Let’s face it – Pfeiffer owns this movie.  She’s funny, sexy, and tough – everything a good Catwoman should be.  Plus, she’s a fantastic actress who can deftly handle both the meek side of Selina Kyle and the re-energized hell kitten aspect of Selina after Max Shreck (Christopher Walken) pushes her out the window.  She looks great in the leather get-up, and her scenes opposite DeVito and Keaton have a real spark.  My favorite sequences in the movie are devoted to the Bruce Wayne/Selina Kyle romance.  There are only a handful of them in the movie, but in those few scenes, it is quickly apparent that Selina and Bruce are a more engaging match, than Kim Basinger’s Vicki Vale ever could be.

There is a great sequence towards the end, when Selina and Bruce are at a costume ball.  They are the only two people in attendance not wearing a mask (because, we are to presume, Bruce and Selina are their fake identities – they’re really Batman and Catwoman).  When they dance, and figure out who the other is, Selina asks, “Does this mean we have to start fighting now?”  Bruce just pulls her closer, and the conflict runs wild over Pfeiffer’s face.  It’s awesome.  And in a noticeable switch from the last one, this is the only scene in the movie that uses a pop song: the much more appropriate Siouxsie and the Banshees, rather than Prince.

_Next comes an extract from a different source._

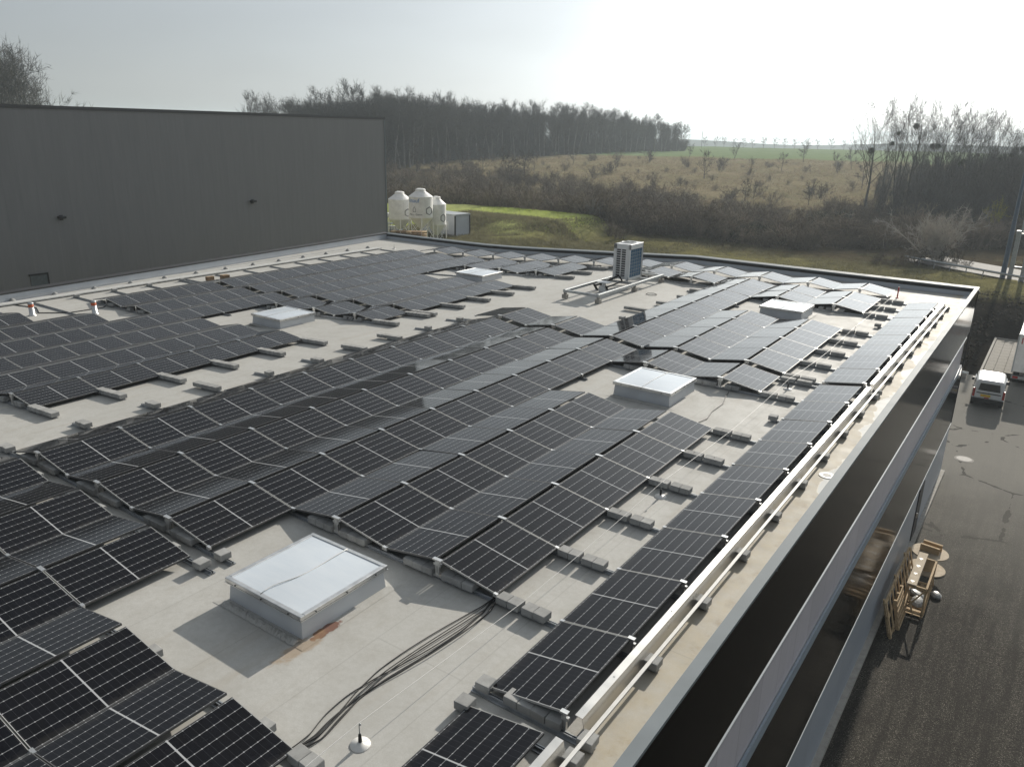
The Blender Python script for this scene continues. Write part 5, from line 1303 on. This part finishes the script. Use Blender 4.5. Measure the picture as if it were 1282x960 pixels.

So yeah, Catwoman is my favorite.  But what about the other villain in the movie?  Or villains, I should say.  Just as the first Batman was more preoccupied with Joker than Batman, Burton continues to be interested in the villains.  Keaton is great, but he’s even more of a supporting character in this one.  Let’s cover Penguin first.  I used to think DeVito was just playing himself, but upon this latest viewing, I think DeVito does a terrific job, and shows what a great character actor he is.  This may have been typecasting at the beginning, but DeVito and the production designers take a lot of risks with this version of the Penguin.  He is truly grotesque and often unpleasant to look at.  He’s constantly horny (something I didn’t catch as much back when I was 13), and his villainous plan is truly dark: he’s going to kidnap and kill the first born child of every Gothamite.  How a movie with that kind of plot point got toys in kids’ Happy Meals is hard to fathom.  And when Penguin bites off that one mayoral aide worker’s nose – holy cow!  Penguin is standing there with blood and previously eaten fish guts all over his face, and, as a viewer, you’re just like, “Wow.  They went there.”

The other villain is Walken’s Max Shreck, and if there is one big problem in the movie – it’s him, because: (1) Walken is just phoning it in; and (2) the character is unnecessary.  Batman Returns is often described as overstuffed and unfocused, and that’s a legitimate complaint.  The action here also fails to impress. As with the first movie, Burton is not as adept at the action and doesn’t seem all that interested in spending time on it.  He’s more engaged with Penguin’s freak side, and Selina’s transformation.  If you’re interested in those kinds of things (and I was), then you’ll enjoy this.

A few other quick notes: the prologue where baby Penguin’s parents are so freaked out by him that they toss him off a bridge into the sewer is great, and really sets the tone for the rest of the movie.  And though I knew Paul Reubens did a cameo as Penguin’s dad, I didn’t realize until now that Penguin’s mom was Sloan from Pee Wee’s Big Adventure.  Awesome.  Danny Elfman turns in one of my favorite scores that he’s ever done.  The themes for each character are haunting and memorable.  He does a nice job of expanding the music from the first movie and building on it.

All in all, I think Batman Returns holds up really well.  It is inventive and gorgeously designed.  It makes you long for the days when Burton still had his shit together.   You should at least see it for Pfeiffer’s Catwoman.  Her performance here has forever spoiled the character for me.  Halle Berry made me puke, and I have extreme reservations about Anne Hathaway in the role.  Even if she’s good, she’ll still pale in comparison.  As for Burton, I have no doubt that he made the movie he wanted to make, but Warner Bros. must have had buyer’s remorse.  Batman Returns was a hit, but not a big one, and its dark content angered plenty of parents.  Burton was ready to come back for a third, but the studio said no and handed the franchise over to Schumacher.